THE LANDMARK VIEW
During the three hours of back and forth on the issue of the Riverside recreation board’s future on Monday night, one comment stuck out.
It came from Frank Gangware, the chairman of the Riverside parks and recreation board, which is on the brink of being dissolved in favor of an advisory committee, stripping it basically of all its authority.
Noting that the issue surrounding the proposed change was control, not money, he wondered, “What would be worth the political capital that will and has been spent in pursuit of this?”
Because make no mistake, the Riverside Community Alliance majority on the board has spent an enormous amount of political capital pursuing the change. It’s been recast a couple of times as a cost-saving measure, a blow for efficiency and as a way to align recreation with all other departments in the village.
But there’s been no convincing reason for pushing so hard on this change.
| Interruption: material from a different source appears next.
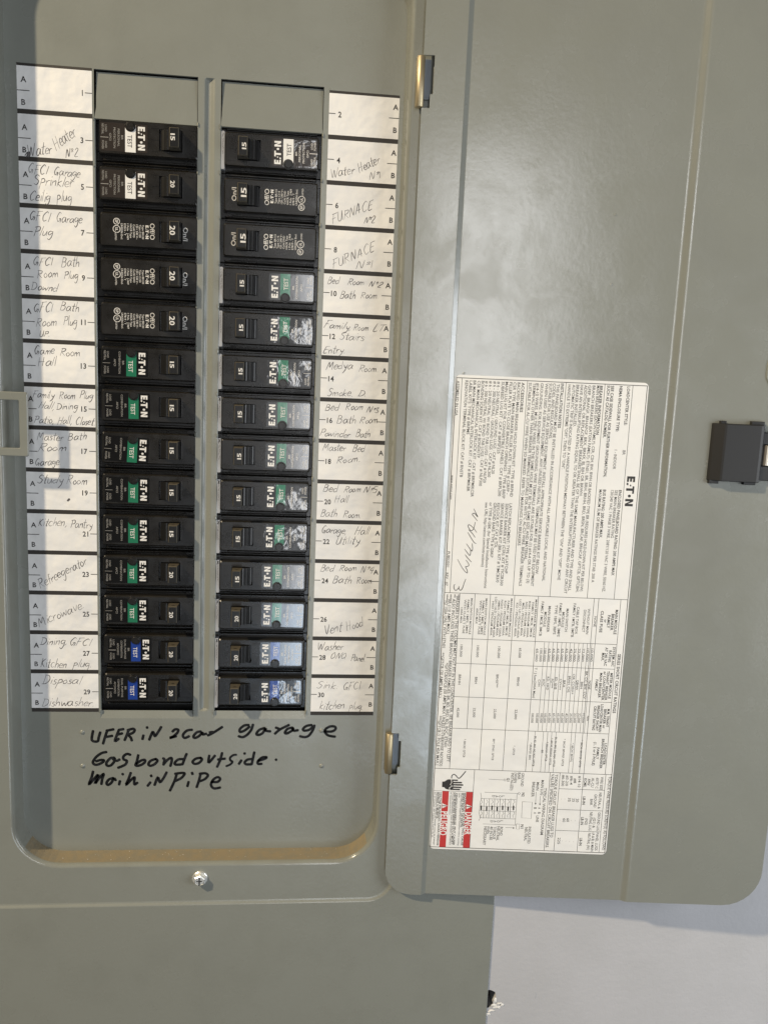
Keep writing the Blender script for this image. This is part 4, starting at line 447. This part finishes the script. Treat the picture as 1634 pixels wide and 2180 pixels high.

Proponents for the change say that recreation will be bolstered by the change and that residents won’t notice the difference.
Which begs the question, if nothing’s changing, then why is it being changed?
The trouble the board majority has right now is that people opposing the change simply don’t believe what they say. More than that, opponents don’t know what the majority is not saying.
How will recreation be defined? It’d be nice to know. Will village services not traditionally associated with recreation now be in line to be funded though the recreation levy? That question has not been specifically answered. Let’s get all the cards on the table.
All of that being said, the majority on the board is within its rights to make whatever change it deems essential. Elections have consequences, and the result of the 2009 election was clear. This particular board was elected to lead, and lead it is doing.
Their decisions may not be popular and may end up doing more damage to their political futures than they might realize, but the RCA trustees and president won the election and the RCA majority sets the agenda.
The majority isn’t waiting until the November advisory referendum not only because it doesn’t have to, but because deciding the rec board’s fate in September can blunt the impact of the referendum and the will of people going to great lengths to support a moot issue.
Second, advisory referendums guarantee nothing. A board with the political will to enact its agenda is not going to let an advisory question settle the issue. That was the case back in 2007 when the same members of the current board majority, as private citizens, led an advisory referendum campaign against a proposed TIF district.
The TIF, like the rec board change, was very unpopular. The board at that time lost the political will to pursue it. They also found out that championing wildly unpopular policies was a sure way to lose an election that counts.
You’d think the RCA majority would recognize that.